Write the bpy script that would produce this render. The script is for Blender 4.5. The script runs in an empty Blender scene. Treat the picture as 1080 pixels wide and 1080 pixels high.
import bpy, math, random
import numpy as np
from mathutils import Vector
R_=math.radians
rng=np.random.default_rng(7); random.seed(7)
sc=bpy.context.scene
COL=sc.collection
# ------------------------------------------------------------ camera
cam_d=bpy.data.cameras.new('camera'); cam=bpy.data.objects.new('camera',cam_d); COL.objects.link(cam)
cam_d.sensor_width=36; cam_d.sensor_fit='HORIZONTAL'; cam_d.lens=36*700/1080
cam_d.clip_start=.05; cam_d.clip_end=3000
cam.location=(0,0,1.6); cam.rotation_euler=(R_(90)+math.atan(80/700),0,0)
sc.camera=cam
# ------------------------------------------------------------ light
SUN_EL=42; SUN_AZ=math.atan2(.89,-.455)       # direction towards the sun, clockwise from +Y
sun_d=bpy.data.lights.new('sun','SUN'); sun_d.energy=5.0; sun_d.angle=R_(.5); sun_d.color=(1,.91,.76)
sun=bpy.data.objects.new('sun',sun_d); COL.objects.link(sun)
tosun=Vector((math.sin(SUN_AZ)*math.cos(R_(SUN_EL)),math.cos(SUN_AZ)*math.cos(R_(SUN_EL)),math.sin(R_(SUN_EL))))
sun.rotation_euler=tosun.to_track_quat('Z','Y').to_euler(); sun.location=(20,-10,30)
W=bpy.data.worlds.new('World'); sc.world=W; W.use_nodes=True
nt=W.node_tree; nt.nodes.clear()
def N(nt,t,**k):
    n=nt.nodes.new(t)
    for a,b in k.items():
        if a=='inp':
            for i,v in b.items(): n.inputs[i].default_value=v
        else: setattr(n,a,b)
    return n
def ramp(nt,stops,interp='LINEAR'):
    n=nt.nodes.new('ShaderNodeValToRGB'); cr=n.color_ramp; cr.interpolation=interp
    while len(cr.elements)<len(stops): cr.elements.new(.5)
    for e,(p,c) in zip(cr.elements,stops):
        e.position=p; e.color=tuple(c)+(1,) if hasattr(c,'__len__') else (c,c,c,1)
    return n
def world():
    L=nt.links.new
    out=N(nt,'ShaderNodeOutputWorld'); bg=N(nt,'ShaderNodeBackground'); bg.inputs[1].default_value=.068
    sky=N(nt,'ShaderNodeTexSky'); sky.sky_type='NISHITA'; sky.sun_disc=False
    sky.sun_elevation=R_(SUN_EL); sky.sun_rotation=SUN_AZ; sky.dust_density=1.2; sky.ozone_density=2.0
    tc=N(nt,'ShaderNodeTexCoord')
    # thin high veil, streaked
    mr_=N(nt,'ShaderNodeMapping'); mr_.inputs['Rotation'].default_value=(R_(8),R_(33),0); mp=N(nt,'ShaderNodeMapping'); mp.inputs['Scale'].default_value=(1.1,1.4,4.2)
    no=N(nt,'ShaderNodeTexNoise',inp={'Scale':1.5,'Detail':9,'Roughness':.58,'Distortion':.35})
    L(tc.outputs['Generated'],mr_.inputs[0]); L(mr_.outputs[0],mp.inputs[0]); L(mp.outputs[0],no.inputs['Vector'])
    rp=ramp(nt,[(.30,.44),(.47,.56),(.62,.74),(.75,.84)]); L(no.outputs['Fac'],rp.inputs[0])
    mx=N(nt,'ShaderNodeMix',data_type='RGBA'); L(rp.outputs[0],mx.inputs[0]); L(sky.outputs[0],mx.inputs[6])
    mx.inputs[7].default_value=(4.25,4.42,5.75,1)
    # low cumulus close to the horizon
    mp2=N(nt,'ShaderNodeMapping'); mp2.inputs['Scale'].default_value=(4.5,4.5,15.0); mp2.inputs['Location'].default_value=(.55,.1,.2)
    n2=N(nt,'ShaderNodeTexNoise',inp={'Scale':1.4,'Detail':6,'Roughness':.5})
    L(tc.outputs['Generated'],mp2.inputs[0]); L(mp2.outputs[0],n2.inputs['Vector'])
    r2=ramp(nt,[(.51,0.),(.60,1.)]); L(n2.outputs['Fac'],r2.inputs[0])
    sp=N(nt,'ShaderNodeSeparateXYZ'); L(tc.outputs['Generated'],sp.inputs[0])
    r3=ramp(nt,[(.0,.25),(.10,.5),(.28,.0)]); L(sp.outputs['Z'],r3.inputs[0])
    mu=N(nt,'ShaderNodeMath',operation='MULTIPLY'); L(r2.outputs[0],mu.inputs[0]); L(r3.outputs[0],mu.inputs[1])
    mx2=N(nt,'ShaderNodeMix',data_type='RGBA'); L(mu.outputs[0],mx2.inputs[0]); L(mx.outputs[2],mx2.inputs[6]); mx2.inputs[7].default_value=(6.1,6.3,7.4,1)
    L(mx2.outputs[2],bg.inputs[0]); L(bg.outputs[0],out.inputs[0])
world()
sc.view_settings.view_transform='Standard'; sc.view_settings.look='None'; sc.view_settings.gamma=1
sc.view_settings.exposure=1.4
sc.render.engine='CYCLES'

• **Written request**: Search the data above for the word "scene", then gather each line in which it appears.

• **Problem solution**:
Write the bpy script that would produce this render. The script is for Blender 4.5. The script runs in an empty Blender scene. Treat the picture as 1080 pixels wide and 1080 pixels high.
sc=bpy.context.scene